(PROBLEM DETAILS): Quote, verbatim, all material below, without pictures.

(COLLECTED DATA):
◆ ◆ ◆

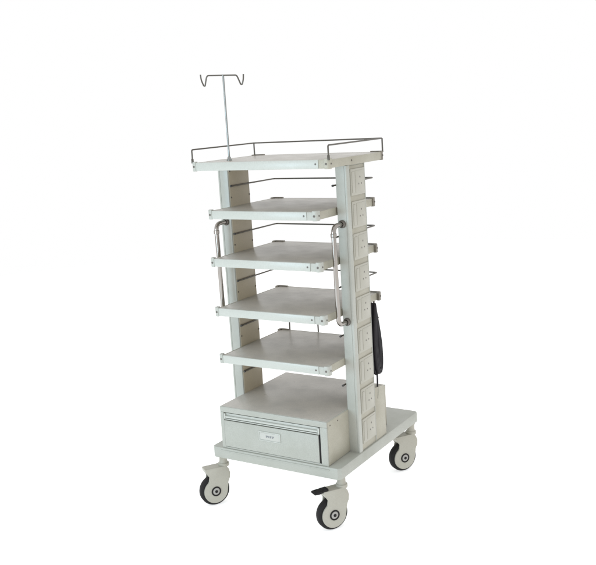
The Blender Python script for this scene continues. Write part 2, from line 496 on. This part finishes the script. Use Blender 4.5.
# --- casters
def caster(brake=False):
    # origin: top of the stem (underside of the base); wheel trails towards -Y, axle along X
    wz, wy = -.151, -.050
    arc = lambda a0, a1, r, n: [(wy - r * math.cos(math.radians(a0 + (a1 - a0) * k / n)), wz + r * math.sin(math.radians(a0 + (a1 - a0) * k / n))) for k in range(n + 1)]
    bm = bmesh.new()
    # side profile in (y, z); nose at -Y
    prof = [(wy - .041, wz + .104), (wy - .039, wz + .090), (wy - .031, wz + .077), (wy - .022, wz + .0660)]
    prof += arc(60, -168, .0520, 26)
    prof += [(wy + .056, wz + .034), (wy + .067, wz + .050), (wy + .069, wz + .070), (wy + .064, wz + .088), (wy + .052, wz + .104)]
    for x0, x1 in ((-.0245, -.0185), (.0185, .0245)):
        prism(bm, prof, x0, x1, 'x', bev=.002)
    hood = [(wy - .041, wz + .1035), (wy - .039, wz + .090), (wy - .031, wz + .0775), (wy - .022, wz + .0670), (wy + .030, wz + .0670), (wy + .064, wz + .046),
            (wy + .0686, wz + .070), (wy + .0635, wz + .088), (wy + .052, wz + .1035)]
    prism(bm, hood, -.0188, .0188, 'x')
    # swivel collar and stem
    lathe(bm, [(.023, wz + .098), (.0245, wz + .103), (.023, wz + .111), (.0185, wz + .114), (.0165, wz + .122), (.0165, -.014), (.0205, -.006), (.0215, 0)], (0, 0, 0), (0, 0, 1), 28)
    h = obj('caster', bm, CASTER)
    bm = bmesh.new()
    R = .065; w = .0175
    lathe(bm, [(.030, -w), (R - .008, -w), (R - .002, -w + .004), (R, -w + .009), (R, w - .009), (R - .002, w - .004), (R - .008, w), (.030, w)], (0, wy, wz), (1, 0, 0), 48)
    lathe(bm, [(0, -w + .002), (.034, -w + .002), (.034, w - .002), (0, w - .002)], (0, wy, wz), (1, 0, 0), 32)
    obj('tyre', bm, RUBBER, h)
    for s in (-1, 1):
        bm = bmesh.new()
        lathe(bm, [(.0210, 0), (.0210, .0030), (.0188, .0042), (.0155, .0030), (.0155, .0016)], (s * .0242, wy, wz), (s, 0, 0), 32, 0)
        lathe(bm, [(.0156, .0014), (.0120, .0030), (.0050, .0032)], (s * .0242, wy, wz), (s, 0, 0), 32, 1)
        lathe(bm, [(.0062, .0020), (.0062, .0050), (.0044, .0058), (0, .0058)], (s * .0242, wy, wz), (s, 0, 0), 20, 0)
        obj('hub', bm, [RUBBER, HUB], h)
    if brake:
        bm = bmesh.new()
        prism(bm, [(wy - .018, wz + .1045), (wy - .040, wz + .1035), (wy - .060, wz + .098), (wy - .078, wz + .100), (wy - .082, wz + .105),
                   (wy - .076, wz + .109), (wy - .060, wz + .107), (wy - .040, wz + .1115), (wy - .018, wz + .112)], -.012, .021, 'x', bev=.0022)
        obj('brake_pedal', bm, RUBBER, h)
    return h
zc = ZB - TB
c0 = caster(); c0.parent = cart; c0.location = P(-.291, .044, zc); c0.rotation_euler = (0, 0, math.radians(-33))
c1 = dup(c0, cart, P(.285, .692, zc), math.radians(-33))
c2 = dup(c0, cart, P(-.283, .690, zc), math.radians(-50))
c3 = caster(True); c3.parent = cart; c3.location = P(.278, .060, zc); c3.rotation_euler = (0, 0, math.radians(-32))

# ------------------------------------------------------------ power cable hung behind the right column
bm = bmesh.new()
def loop(x, yc, zc_, hw, hh, r, lean, n=56):
    pts = []
    for k in range(n):
        a = 2 * math.pi * k / n
        zz = math.sin(a)
        wdt = hw * (.58 - .42 * zz) if zz > 0 else hw * (.58 - .40 * zz)
        yy_ = math.copysign(abs(math.cos(a)) ** .75, math.cos(a)) * wdt
        pts.append((x + .0012 * math.sin(3 * a + x * 900), yc + yy_ + lean * zz, zc_ + hh * zz))
    tube(bm, pts, r, 10, closed=True)
for i, x in enumerate((.264, .277, .290, .302)):
    for j, (hw, hh) in enumerate(((.040, .150), (.027, .137), (.013, .124))):
        loop(x, .372 + .0015 * math.sin(i * 2.1), .570 + .002 * math.cos(i * 1.7), hw - .001 * (i % 2), hh - .003 * ((i + j) % 2), .0072, -.010)
tube(bm, rounded([(.296, .368, .430), (.300, .362, .39), (.302, .352, .33), (.298, .340, .285), (.285, .34, .26)], .02, 6), .0036, 10)
cable = obj('power_cable', bm, CABLE, None, P(0, 0, 0))
cable['label'] = 'black power cable coiled in a long bundle behind the right column of the trolley'
cable['category'] = 'cable'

◆ ◆ ◆

(OUTPUT FOR THIS EXERCISE):
The Blender Python script for this scene continues. Write part 2, from line 496 on. This part finishes the script. Use Blender 4.5.
# --- casters
def caster(brake=False):
    # origin: top of the stem (underside of the base); wheel trails towards -Y, axle along X
    wz, wy = -.151, -.050
    arc = lambda a0, a1, r, n: [(wy - r * math.cos(math.radians(a0 + (a1 - a0) * k / n)), wz + r * math.sin(math.radians(a0 + (a1 - a0) * k / n))) for k in range(n + 1)]
    bm = bmesh.new()
    # side profile in (y, z); nose at -Y
    prof = [(wy - .041, wz + .104), (wy - .039, wz + .090), (wy - .031, wz + .077), (wy - .022, wz + .0660)]
    prof += arc(60, -168, .0520, 26)
    prof += [(wy + .056, wz + .034), (wy + .067, wz + .050), (wy + .069, wz + .070), (wy + .064, wz + .088), (wy + .052, wz + .104)]
    for x0, x1 in ((-.0245, -.0185), (.0185, .0245)):
        prism(bm, prof, x0, x1, 'x', bev=.002)
    hood = [(wy - .041, wz + .1035), (wy - .039, wz + .090), (wy - .031, wz + .0775), (wy - .022, wz + .0670), (wy + .030, wz + .0670), (wy + .064, wz + .046),
            (wy + .0686, wz + .070), (wy + .0635, wz + .088), (wy + .052, wz + .1035)]
    prism(bm, hood, -.0188, .0188, 'x')
    # swivel collar and stem
    lathe(bm, [(.023, wz + .098), (.0245, wz + .103), (.023, wz + .111), (.0185, wz + .114), (.0165, wz + .122), (.0165, -.014), (.0205, -.006), (.0215, 0)], (0, 0, 0), (0, 0, 1), 28)
    h = obj('caster', bm, CASTER)
    bm = bmesh.new()
    R = .065; w = .0175
    lathe(bm, [(.030, -w), (R - .008, -w), (R - .002, -w + .004), (R, -w + .009), (R, w - .009), (R - .002, w - .004), (R - .008, w), (.030, w)], (0, wy, wz), (1, 0, 0), 48)
    lathe(bm, [(0, -w + .002), (.034, -w + .002), (.034, w - .002), (0, w - .002)], (0, wy, wz), (1, 0, 0), 32)
    obj('tyre', bm, RUBBER, h)
    for s in (-1, 1):
        bm = bmesh.new()
        lathe(bm, [(.0210, 0), (.0210, .0030), (.0188, .0042), (.0155, .0030), (.0155, .0016)], (s * .0242, wy, wz), (s, 0, 0), 32, 0)
        lathe(bm, [(.0156, .0014), (.0120, .0030), (.0050, .0032)], (s * .0242, wy, wz), (s, 0, 0), 32, 1)
        lathe(bm, [(.0062, .0020), (.0062, .0050), (.0044, .0058), (0, .0058)], (s * .0242, wy, wz), (s, 0, 0), 20, 0)
        obj('hub', bm, [RUBBER, HUB], h)
    if brake:
        bm = bmesh.new()
        prism(bm, [(wy - .018, wz + .1045), (wy - .040, wz + .1035), (wy - .060, wz + .098), (wy - .078, wz + .100), (wy - .082, wz + .105),
                   (wy - .076, wz + .109), (wy - .060, wz + .107), (wy - .040, wz + .1115), (wy - .018, wz + .112)], -.012, .021, 'x', bev=.0022)
        obj('brake_pedal', bm, RUBBER, h)
    return h
zc = ZB - TB
c0 = caster(); c0.parent = cart; c0.location = P(-.291, .044, zc); c0.rotation_euler = (0, 0, math.radians(-33))
c1 = dup(c0, cart, P(.285, .692, zc), math.radians(-33))
c2 = dup(c0, cart, P(-.283, .690, zc), math.radians(-50))
c3 = caster(True); c3.parent = cart; c3.location = P(.278, .060, zc); c3.rotation_euler = (0, 0, math.radians(-32))

# ------------------------------------------------------------ power cable hung behind the right column
bm = bmesh.new()
def loop(x, yc, zc_, hw, hh, r, lean, n=56):
    pts = []
    for k in range(n):
        a = 2 * math.pi * k / n
        zz = math.sin(a)
        wdt = hw * (.58 - .42 * zz) if zz > 0 else hw * (.58 - .40 * zz)
        yy_ = math.copysign(abs(math.cos(a)) ** .75, math.cos(a)) * wdt
        pts.append((x + .0012 * math.sin(3 * a + x * 900), yc + yy_ + lean * zz, zc_ + hh * zz))
    tube(bm, pts, r, 10, closed=True)
for i, x in enumerate((.264, .277, .290, .302)):
    for j, (hw, hh) in enumerate(((.040, .150), (.027, .137), (.013, .124))):
        loop(x, .372 + .0015 * math.sin(i * 2.1), .570 + .002 * math.cos(i * 1.7), hw - .001 * (i % 2), hh - .003 * ((i + j) % 2), .0072, -.010)
tube(bm, rounded([(.296, .368, .430), (.300, .362, .39), (.302, .352, .33), (.298, .340, .285), (.285, .34, .26)], .02, 6), .0036, 10)
cable = obj('power_cable', bm, CABLE, None, P(0, 0, 0))
cable['label'] = 'black power cable coiled in a long bundle behind the right column of the trolley'
cable['category'] = 'cable'